==== Supplied material

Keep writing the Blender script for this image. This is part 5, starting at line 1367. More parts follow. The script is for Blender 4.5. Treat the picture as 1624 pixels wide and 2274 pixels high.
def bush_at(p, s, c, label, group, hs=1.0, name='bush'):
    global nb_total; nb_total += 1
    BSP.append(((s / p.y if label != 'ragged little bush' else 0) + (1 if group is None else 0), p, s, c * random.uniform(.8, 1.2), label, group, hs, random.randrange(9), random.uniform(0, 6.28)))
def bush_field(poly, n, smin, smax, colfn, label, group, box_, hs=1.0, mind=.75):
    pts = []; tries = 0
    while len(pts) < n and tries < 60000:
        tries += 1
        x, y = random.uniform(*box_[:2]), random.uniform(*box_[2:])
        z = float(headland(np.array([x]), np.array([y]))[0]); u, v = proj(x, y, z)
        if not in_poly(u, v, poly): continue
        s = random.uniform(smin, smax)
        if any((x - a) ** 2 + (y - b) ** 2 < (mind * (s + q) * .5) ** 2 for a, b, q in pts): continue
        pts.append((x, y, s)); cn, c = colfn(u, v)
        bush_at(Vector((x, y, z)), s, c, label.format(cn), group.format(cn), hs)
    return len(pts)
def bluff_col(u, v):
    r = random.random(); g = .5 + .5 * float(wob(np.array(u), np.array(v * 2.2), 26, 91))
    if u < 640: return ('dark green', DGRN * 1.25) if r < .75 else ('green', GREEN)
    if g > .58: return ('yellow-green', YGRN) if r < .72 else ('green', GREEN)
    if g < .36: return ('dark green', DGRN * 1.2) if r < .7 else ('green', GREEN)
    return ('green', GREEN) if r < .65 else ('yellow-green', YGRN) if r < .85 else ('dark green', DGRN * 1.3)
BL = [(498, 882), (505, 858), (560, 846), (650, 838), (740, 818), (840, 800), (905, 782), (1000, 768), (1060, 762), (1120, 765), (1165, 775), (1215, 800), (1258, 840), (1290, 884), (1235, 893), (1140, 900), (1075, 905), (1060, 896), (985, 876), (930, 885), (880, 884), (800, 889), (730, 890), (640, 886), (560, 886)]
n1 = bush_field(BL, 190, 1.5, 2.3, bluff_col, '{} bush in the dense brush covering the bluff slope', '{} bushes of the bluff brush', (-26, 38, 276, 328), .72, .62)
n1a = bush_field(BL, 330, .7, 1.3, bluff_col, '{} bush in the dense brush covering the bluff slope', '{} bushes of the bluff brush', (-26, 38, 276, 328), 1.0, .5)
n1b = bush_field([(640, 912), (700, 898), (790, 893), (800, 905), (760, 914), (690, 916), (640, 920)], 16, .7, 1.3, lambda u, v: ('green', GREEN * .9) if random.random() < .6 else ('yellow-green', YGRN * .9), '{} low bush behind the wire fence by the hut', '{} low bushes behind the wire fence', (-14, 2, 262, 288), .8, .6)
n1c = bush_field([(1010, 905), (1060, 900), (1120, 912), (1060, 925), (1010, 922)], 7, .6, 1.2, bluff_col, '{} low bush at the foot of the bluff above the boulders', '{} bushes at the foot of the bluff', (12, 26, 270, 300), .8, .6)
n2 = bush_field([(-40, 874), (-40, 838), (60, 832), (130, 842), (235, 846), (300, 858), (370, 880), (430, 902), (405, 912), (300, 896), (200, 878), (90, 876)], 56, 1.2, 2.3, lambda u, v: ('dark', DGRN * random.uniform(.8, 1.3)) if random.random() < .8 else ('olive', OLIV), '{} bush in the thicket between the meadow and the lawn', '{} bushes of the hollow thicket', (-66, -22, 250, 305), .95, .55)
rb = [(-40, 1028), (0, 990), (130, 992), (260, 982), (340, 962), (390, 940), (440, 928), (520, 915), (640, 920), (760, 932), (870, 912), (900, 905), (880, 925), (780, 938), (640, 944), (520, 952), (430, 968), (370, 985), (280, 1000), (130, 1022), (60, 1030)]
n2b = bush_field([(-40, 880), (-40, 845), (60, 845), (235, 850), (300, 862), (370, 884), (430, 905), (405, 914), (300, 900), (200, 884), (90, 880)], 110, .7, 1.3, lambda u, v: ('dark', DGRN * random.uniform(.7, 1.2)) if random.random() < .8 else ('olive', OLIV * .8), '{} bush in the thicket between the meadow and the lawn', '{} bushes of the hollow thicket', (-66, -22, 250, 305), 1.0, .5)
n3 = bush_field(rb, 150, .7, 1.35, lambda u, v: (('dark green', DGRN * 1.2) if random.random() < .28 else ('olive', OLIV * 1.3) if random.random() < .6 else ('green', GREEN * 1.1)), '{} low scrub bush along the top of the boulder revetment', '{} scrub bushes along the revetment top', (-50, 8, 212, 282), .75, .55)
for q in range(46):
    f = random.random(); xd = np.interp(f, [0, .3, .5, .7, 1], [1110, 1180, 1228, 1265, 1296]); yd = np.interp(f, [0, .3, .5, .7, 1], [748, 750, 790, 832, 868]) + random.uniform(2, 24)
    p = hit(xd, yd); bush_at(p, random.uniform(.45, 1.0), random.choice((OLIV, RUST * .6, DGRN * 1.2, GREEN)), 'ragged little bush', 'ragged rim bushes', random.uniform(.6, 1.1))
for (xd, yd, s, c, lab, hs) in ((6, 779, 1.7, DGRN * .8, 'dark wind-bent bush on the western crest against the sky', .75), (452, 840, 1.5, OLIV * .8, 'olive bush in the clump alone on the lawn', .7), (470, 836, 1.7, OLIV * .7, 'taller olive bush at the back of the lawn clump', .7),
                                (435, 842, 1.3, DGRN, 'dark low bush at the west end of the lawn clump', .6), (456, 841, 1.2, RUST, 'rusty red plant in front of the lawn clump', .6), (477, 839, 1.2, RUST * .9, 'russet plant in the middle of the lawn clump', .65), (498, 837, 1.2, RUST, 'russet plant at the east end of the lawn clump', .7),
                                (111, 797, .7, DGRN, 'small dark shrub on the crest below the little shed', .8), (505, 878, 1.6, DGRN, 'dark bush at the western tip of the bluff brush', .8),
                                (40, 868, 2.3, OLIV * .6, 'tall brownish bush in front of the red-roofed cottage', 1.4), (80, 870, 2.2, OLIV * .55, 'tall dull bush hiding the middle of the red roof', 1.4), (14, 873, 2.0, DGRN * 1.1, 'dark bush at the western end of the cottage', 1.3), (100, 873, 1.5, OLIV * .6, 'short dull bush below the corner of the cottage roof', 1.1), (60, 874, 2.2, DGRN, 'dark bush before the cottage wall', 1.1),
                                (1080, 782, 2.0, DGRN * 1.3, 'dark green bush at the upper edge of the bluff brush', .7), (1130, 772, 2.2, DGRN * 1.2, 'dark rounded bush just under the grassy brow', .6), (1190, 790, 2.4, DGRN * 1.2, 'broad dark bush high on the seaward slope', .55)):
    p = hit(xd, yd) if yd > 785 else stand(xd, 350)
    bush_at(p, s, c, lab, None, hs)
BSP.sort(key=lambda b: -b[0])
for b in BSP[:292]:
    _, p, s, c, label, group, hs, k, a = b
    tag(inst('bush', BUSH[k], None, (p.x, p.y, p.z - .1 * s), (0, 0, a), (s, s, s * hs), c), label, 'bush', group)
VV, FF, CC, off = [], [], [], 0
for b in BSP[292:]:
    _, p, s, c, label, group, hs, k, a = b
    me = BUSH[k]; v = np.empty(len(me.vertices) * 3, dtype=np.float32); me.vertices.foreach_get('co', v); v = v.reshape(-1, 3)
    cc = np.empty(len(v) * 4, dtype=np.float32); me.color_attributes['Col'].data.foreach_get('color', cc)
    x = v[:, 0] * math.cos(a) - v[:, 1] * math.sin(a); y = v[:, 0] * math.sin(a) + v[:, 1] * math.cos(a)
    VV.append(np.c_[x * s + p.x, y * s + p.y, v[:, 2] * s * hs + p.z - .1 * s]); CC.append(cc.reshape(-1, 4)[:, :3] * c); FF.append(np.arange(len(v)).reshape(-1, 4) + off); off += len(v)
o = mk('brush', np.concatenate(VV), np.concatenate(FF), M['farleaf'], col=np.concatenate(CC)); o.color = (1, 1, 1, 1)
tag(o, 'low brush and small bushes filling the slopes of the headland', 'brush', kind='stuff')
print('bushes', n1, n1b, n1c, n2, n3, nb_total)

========

Within the data above, pick out all lines holding the word "high".

Keep writing the Blender script for this image. This is part 5, starting at line 1367. More parts follow. The script is for Blender 4.5. Treat the picture as 1624 pixels wide and 2274 pixels high.
                                (1080, 782, 2.0, DGRN * 1.3, 'dark green bush at the upper edge of the bluff brush', .7), (1130, 772, 2.2, DGRN * 1.2, 'dark rounded bush just under the grassy brow', .6), (1190, 790, 2.4, DGRN * 1.2, 'broad dark bush high on the seaward slope', .55)):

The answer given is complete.